§ **Extracted material**
════════════════
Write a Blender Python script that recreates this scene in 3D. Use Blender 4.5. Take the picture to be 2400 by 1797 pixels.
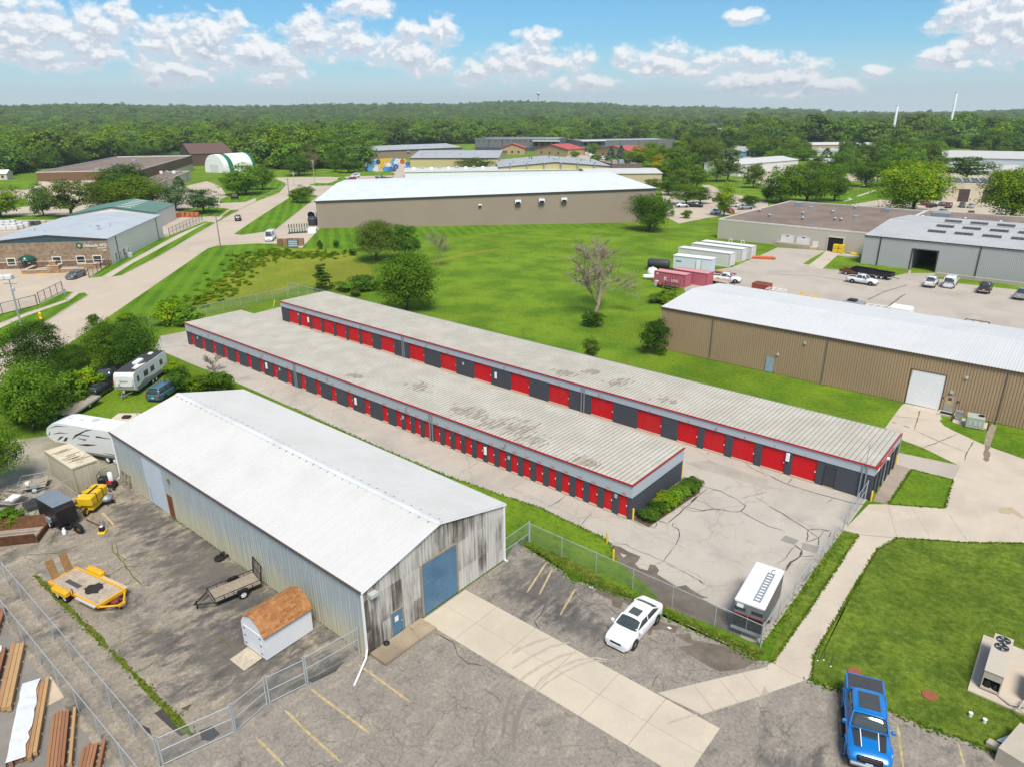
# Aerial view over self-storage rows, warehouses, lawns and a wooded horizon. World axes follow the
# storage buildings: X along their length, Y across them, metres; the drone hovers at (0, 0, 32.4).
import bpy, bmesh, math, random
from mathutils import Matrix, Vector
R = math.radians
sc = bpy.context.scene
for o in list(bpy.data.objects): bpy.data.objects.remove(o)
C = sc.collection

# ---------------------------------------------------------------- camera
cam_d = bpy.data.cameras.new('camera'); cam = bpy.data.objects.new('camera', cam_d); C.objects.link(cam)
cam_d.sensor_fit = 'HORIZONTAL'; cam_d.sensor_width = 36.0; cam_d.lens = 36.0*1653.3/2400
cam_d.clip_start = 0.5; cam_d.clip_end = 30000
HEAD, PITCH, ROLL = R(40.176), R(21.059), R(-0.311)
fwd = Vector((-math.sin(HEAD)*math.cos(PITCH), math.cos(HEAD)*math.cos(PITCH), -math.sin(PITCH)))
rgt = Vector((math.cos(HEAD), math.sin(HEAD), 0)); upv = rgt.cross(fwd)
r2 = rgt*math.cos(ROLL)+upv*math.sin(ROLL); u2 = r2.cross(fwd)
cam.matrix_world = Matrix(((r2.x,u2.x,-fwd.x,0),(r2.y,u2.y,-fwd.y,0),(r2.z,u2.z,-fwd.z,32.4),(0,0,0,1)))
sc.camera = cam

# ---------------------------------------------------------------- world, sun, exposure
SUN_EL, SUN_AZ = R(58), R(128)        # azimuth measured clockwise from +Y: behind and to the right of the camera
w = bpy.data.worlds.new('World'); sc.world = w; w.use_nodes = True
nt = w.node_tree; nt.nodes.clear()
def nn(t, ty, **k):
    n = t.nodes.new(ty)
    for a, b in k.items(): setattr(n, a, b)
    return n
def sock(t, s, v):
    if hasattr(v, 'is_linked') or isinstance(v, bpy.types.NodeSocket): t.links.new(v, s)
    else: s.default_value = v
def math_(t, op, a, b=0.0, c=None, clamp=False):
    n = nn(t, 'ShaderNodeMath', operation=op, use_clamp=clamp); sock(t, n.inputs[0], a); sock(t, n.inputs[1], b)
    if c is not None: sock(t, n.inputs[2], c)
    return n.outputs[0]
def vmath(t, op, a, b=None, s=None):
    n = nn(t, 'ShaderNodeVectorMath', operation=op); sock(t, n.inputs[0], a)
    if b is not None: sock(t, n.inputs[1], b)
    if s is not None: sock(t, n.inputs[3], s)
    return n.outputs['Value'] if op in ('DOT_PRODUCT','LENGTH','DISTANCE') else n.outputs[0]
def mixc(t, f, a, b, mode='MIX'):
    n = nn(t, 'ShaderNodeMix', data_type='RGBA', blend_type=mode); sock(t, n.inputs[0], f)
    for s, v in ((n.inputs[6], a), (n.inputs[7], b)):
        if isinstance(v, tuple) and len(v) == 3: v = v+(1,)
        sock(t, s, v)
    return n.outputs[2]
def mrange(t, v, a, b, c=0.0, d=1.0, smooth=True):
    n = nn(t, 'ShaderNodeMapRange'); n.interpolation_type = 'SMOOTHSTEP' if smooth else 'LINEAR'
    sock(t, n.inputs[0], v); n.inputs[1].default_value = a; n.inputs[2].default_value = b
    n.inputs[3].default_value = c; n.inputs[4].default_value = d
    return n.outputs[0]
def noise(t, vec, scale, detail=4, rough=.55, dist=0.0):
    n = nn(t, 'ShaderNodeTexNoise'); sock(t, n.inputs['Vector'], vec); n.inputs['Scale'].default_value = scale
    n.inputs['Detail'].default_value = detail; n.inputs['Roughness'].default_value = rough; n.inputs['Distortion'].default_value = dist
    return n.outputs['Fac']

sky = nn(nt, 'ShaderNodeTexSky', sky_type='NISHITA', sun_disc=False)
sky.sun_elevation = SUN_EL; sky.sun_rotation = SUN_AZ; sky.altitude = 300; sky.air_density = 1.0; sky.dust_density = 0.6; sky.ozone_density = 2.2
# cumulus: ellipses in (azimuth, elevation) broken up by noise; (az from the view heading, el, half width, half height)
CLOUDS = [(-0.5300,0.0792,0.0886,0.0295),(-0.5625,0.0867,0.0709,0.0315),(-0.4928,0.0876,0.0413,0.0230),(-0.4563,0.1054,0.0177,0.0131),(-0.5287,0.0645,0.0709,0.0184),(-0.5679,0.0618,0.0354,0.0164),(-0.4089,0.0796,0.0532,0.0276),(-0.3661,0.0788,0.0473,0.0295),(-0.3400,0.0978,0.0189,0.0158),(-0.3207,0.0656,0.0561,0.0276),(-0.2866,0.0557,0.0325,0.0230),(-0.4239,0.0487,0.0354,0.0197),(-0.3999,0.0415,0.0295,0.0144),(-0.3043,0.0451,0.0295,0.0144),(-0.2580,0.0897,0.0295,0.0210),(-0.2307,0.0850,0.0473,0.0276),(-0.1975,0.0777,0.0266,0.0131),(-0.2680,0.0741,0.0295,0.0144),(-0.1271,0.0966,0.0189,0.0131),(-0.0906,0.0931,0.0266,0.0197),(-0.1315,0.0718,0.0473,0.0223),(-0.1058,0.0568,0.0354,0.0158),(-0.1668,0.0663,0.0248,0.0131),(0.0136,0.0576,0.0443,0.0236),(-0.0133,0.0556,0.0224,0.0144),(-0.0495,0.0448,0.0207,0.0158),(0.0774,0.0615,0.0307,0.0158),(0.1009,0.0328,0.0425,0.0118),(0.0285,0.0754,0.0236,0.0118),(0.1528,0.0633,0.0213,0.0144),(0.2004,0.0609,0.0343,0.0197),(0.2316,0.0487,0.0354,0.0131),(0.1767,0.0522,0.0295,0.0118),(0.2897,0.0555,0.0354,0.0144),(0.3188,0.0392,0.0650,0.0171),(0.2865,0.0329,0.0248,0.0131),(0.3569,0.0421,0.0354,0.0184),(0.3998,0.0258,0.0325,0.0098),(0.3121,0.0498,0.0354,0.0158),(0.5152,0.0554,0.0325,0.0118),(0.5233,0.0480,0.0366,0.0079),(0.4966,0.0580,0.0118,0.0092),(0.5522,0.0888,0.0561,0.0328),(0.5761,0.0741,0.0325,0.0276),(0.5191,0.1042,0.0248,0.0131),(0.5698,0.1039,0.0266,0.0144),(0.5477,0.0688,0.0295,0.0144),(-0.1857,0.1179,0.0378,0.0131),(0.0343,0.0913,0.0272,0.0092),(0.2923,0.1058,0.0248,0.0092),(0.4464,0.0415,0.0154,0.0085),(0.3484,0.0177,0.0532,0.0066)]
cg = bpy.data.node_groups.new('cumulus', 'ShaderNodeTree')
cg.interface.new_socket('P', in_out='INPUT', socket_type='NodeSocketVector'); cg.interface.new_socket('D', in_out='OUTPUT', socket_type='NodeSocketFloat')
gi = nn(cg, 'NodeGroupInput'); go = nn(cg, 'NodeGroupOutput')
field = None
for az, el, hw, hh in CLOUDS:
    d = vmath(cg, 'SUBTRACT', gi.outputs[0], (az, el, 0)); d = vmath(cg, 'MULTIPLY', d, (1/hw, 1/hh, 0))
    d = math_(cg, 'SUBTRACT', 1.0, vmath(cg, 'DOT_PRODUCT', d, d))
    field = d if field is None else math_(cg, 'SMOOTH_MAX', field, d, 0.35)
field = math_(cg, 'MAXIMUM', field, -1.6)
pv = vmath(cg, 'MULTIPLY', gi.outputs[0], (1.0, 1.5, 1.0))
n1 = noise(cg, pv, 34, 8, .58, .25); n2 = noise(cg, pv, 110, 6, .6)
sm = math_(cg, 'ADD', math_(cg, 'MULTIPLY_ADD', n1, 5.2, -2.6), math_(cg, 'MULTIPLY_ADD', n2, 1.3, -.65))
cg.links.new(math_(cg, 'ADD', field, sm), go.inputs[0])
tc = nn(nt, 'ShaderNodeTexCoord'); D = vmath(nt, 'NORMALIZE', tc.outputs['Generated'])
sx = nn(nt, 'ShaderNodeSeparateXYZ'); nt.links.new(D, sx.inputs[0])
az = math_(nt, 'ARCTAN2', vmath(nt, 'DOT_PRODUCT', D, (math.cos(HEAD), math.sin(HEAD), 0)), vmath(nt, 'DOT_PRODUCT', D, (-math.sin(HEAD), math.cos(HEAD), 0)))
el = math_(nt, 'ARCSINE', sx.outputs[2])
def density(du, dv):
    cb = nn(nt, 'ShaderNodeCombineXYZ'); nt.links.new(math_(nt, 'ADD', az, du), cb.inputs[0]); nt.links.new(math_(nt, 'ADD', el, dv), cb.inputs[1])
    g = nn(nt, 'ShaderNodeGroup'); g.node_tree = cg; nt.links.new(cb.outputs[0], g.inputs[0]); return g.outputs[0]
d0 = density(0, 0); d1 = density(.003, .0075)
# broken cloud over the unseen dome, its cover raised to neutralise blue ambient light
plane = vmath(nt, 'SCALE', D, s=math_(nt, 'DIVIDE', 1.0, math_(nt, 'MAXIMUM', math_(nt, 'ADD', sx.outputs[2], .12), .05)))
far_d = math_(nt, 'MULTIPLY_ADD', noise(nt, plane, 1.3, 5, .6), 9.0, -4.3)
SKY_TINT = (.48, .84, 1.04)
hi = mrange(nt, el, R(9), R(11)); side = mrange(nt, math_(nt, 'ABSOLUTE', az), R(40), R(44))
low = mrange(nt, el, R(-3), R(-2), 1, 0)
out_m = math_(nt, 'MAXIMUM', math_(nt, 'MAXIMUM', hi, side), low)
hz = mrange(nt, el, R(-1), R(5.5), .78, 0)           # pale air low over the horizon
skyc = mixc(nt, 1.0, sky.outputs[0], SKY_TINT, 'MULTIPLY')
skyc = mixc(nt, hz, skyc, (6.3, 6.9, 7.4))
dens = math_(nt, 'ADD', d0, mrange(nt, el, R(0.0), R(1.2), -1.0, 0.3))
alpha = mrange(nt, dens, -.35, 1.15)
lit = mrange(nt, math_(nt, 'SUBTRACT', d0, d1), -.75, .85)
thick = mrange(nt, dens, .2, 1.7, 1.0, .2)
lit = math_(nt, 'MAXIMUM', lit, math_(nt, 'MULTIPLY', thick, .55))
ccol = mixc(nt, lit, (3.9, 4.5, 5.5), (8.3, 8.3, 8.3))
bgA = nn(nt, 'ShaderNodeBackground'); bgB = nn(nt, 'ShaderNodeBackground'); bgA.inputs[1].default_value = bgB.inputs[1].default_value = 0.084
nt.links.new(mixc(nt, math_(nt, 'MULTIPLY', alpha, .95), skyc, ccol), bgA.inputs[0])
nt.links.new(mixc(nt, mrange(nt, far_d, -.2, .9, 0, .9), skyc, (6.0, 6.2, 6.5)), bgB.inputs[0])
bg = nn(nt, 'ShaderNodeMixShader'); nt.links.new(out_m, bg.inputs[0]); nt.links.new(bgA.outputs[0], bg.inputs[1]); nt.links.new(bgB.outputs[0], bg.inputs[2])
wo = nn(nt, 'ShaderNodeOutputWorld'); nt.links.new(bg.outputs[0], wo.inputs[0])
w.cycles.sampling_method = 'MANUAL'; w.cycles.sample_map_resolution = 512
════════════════
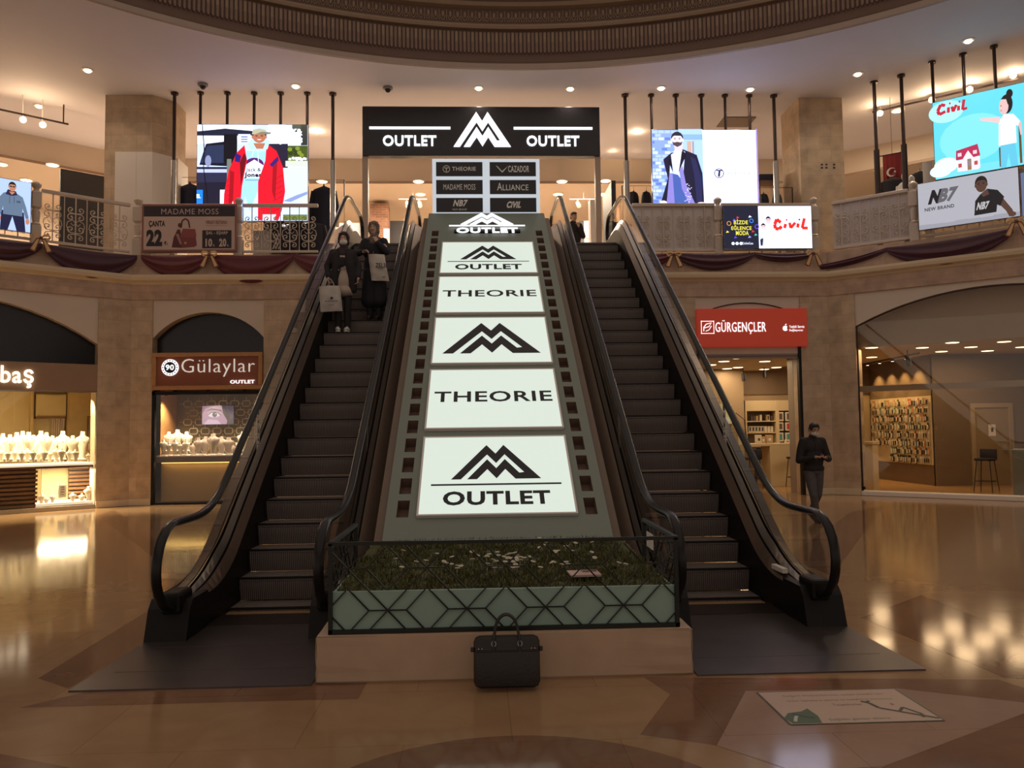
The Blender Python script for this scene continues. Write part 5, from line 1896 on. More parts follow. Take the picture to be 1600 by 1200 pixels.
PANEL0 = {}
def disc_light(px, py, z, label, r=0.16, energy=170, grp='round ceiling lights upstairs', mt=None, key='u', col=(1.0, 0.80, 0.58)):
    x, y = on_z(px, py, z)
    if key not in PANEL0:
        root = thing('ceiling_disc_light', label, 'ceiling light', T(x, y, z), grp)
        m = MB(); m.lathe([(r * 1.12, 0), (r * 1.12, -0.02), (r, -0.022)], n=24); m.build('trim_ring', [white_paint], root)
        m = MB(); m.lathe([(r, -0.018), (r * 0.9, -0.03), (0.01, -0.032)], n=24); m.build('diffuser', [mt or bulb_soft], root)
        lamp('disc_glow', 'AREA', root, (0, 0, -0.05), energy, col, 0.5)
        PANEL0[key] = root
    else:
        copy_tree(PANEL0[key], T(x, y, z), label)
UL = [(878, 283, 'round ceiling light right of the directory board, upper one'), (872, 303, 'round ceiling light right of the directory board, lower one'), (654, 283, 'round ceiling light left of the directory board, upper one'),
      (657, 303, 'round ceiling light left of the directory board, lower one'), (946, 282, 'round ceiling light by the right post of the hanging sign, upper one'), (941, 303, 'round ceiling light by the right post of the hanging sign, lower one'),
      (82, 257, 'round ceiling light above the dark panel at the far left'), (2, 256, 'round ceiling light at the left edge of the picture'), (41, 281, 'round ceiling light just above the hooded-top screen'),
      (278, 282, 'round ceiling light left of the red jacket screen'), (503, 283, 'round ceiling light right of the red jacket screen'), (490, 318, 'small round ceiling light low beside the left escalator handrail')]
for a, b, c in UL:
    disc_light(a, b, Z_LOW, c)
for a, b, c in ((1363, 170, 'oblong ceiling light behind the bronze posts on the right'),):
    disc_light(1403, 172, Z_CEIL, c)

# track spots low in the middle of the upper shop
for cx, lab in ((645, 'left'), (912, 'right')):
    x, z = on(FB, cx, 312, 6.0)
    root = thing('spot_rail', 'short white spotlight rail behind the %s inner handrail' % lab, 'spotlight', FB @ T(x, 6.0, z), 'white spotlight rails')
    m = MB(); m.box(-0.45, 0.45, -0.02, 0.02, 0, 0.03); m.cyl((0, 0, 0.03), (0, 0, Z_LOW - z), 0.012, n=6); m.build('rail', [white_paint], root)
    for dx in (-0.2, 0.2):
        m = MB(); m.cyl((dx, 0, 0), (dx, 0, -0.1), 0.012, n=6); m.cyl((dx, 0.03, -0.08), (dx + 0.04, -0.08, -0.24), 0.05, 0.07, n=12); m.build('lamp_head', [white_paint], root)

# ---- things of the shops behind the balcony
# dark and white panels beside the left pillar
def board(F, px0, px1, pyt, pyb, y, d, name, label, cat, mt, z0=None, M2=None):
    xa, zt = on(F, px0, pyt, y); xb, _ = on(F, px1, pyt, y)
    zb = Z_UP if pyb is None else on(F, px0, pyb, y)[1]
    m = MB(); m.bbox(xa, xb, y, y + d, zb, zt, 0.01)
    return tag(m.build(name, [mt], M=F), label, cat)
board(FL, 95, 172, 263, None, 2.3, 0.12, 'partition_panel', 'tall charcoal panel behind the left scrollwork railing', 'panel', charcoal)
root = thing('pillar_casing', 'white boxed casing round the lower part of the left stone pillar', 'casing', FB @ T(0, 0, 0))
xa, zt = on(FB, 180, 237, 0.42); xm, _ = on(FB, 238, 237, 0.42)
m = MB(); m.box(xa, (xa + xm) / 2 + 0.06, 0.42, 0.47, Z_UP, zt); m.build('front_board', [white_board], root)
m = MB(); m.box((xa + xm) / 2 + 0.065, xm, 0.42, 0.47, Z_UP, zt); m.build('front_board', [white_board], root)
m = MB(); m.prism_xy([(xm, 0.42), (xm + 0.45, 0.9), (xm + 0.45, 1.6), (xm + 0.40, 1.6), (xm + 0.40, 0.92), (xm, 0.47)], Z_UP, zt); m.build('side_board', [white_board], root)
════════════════
§ **Requirement**
Among the records above, locate the line containing "Write a Blender" and the line containing "C = sc.collection", then transcribe exactly the lines starting at the first and ending at the second, with no pictures.

§ **Exercise solution**
Write a Blender Python script that recreates this scene in 3D. Use Blender 4.5. Take the picture to be 2400 by 1797 pixels.
# Aerial view over self-storage rows, warehouses, lawns and a wooded horizon. World axes follow the
# storage buildings: X along their length, Y across them, metres; the drone hovers at (0, 0, 32.4).
import bpy, bmesh, math, random
from mathutils import Matrix, Vector
R = math.radians
sc = bpy.context.scene
for o in list(bpy.data.objects): bpy.data.objects.remove(o)
C = sc.collection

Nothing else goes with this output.